Countless international growth opportunities for eCommerce businesses have cropped up in the past 16 months. Consumers around the world have begun shopping and paying online more than ever, taking advantage of the internet to have round-the-clock, instant access to millions of retailers both near and far.
Supply chains are becoming more global, and eTailers around the world are growing more eager to tap into consumers’ expanding demand for eCommerce experiences, but building the payments procedures needed to underpin global supply chains is no easy task.
Brian Antar, CEO of Shipmate Fulfillment, a Philadelphia-based logistics startup that warehouses, packages and ships eCommerce orders, told PYMNTS about the payments roadblocks that can prevent businesses from establishing themselves in international markets and how payment orchestration can help alleviate those frictions.
Cross-Border Barriers
Preparing to tap into the intensifying global demand for eCommerce experiences can be prohibitively expensive and time-consuming, especially for businesses that are engaging with markets and providers for the first time.
“A business entering a new international market can face numerous issues, including setting up a new entity, creating a new bank account, filing local taxes, navigating the tax implications at home and more,” Antar explained.
The coordination needed to take even these basic first steps, with setup and maintenance, costs more effort than many companies can anticipate, meaning that numerous businesses have a reduced chance of expanding quickly and without friction into international eCommerce.
Even businesses that manage to establish a presence in national markets often encounter enough cross-border payments friction to bring their supply chains to a halt. Antar used the example of a hypothetical international business receiving an invoice from a cross-border supplier to illustrate these frictions. Suppliers in these situations would most likely request payment in the form of a wire transfer, which is by far the most common way to make and receive cross-border payments.

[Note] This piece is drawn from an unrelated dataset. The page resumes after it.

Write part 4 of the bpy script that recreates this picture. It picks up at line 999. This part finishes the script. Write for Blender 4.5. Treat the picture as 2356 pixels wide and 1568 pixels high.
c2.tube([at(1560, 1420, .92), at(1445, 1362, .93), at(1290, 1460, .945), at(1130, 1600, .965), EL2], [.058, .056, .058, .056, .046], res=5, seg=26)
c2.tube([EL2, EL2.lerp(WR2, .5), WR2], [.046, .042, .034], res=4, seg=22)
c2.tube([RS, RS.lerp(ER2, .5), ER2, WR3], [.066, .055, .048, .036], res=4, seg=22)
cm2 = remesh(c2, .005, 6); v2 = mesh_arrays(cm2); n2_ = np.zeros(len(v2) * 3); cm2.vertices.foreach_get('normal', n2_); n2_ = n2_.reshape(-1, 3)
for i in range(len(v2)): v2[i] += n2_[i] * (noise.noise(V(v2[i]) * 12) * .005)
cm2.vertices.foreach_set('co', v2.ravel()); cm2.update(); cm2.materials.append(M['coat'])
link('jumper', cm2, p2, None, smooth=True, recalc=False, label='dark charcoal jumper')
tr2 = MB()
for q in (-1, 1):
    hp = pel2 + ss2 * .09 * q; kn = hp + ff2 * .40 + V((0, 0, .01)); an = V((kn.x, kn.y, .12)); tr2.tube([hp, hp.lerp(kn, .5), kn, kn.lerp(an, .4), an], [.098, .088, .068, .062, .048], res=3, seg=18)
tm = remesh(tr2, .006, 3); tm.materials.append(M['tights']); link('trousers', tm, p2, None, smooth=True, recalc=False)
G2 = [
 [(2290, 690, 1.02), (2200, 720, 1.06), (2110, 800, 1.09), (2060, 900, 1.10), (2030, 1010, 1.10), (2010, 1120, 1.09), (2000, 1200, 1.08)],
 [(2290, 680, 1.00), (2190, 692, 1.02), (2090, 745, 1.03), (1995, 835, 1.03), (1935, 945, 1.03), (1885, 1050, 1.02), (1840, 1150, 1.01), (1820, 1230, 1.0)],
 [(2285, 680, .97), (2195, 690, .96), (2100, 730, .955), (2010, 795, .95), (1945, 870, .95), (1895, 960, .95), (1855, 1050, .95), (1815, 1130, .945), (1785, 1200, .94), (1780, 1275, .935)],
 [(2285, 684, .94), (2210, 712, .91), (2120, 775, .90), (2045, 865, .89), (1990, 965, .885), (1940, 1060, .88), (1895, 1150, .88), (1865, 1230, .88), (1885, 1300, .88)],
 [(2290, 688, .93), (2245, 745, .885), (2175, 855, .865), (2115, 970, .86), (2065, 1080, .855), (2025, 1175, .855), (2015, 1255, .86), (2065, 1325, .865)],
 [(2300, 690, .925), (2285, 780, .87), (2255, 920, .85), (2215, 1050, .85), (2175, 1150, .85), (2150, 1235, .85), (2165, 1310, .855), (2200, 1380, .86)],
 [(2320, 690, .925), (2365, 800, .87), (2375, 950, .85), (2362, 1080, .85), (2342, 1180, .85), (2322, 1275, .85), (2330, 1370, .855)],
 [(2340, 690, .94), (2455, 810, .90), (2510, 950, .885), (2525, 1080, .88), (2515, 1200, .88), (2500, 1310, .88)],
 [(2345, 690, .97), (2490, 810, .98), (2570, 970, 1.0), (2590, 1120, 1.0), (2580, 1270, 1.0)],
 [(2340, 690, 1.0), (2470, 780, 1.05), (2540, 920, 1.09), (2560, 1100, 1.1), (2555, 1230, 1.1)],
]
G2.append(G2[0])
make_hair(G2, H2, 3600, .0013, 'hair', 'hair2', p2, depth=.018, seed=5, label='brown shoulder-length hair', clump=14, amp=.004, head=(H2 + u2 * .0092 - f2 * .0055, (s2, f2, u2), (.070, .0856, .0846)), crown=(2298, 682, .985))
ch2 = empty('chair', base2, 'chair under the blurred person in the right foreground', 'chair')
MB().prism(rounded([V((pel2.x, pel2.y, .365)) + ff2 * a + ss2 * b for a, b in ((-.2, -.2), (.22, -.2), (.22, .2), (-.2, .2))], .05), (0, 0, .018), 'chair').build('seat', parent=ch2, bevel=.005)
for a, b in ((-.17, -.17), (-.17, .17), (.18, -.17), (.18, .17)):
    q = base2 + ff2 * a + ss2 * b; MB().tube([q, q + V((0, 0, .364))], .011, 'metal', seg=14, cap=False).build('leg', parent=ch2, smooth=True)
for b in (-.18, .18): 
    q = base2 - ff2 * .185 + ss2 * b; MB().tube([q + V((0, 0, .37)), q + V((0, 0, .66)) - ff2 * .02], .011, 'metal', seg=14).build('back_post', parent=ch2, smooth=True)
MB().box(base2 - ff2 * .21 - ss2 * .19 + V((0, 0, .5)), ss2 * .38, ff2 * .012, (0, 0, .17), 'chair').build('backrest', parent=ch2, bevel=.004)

“Issuing a wire, however, is subject to potential fraud, either from a phishing scheme, the factory itself, the recipient bank or government or something else — and it requires very specific instructions for delivering the payment to the proper recipient,” he explained.
These complications magnify when merchants become bigger and need to handle millions of transactions every day.
Using an old payments setup to accept cross-border payments does not alleviate these frictions, either. Cross-border barriers exist regardless of businesses’ transaction processes.
“No matter which payment solution you use, you’ll find frictions around time, security, compliance and trust,” Antar said.
He asserted that there is a universal need for eCommmerce businesses to find solutions that can help them mitigate these frictions, which threaten to reduce the gains they could otherwise potentially unlock by expanding into new markets.
Orchestrating A Solution
Partnering with third-party providers that specialize in facilitating smooth, cross-border payments can help alleviate many roadblocks encountered when accepting payments from international business partners. An international business might partner with a payment service provider (PSP) that provides digital compliance solutions to reduce the resources spent ensuring that cross-border payments meet local compliance standards, or it might partner with a local payment gateway to eschew having to use wire transfers.
There is no limit to the number of PSPs with which international businesses might partner, either. Many businesses, including Shipmate Fulfillment, use many PSPs at once to address different frictions that hinder their cross-border operations.
“We work with partner companies that specialize in cross-border payments, so our business can bill and collect smoothly,” Antar confirmed.
Leveraging many different PSPs at once to overcome payments barriers is common for companies, but doing so can also become a source of friction in itself. It takes time and resources that many businesses do not have to manage the business relationships needed to work with PSPs.
A payment orchestration layer can be particularly useful in these scenarios. It provides a single access point through which international businesses can manage the relationships they share with the PSPs they need to power their cross-border transactions. It also allows them to more easily consolidate and address many of the frictions they might encounter during such transactions, including slow speeds, security concerns, compliance requirements or adding or removing multiple payments gateways to their payments stacks. The result can be faster times to market, smoother overall payments flows and stronger supplier relationships.
“An international business can go to market much quicker with a payment orchestration system and help bring more confidence to its vendors,” Antar said.
Such systems can therefore be invaluable for businesses looking to partner with PSPs that empower them to capitalize on the surging global demand for online shopping experiences.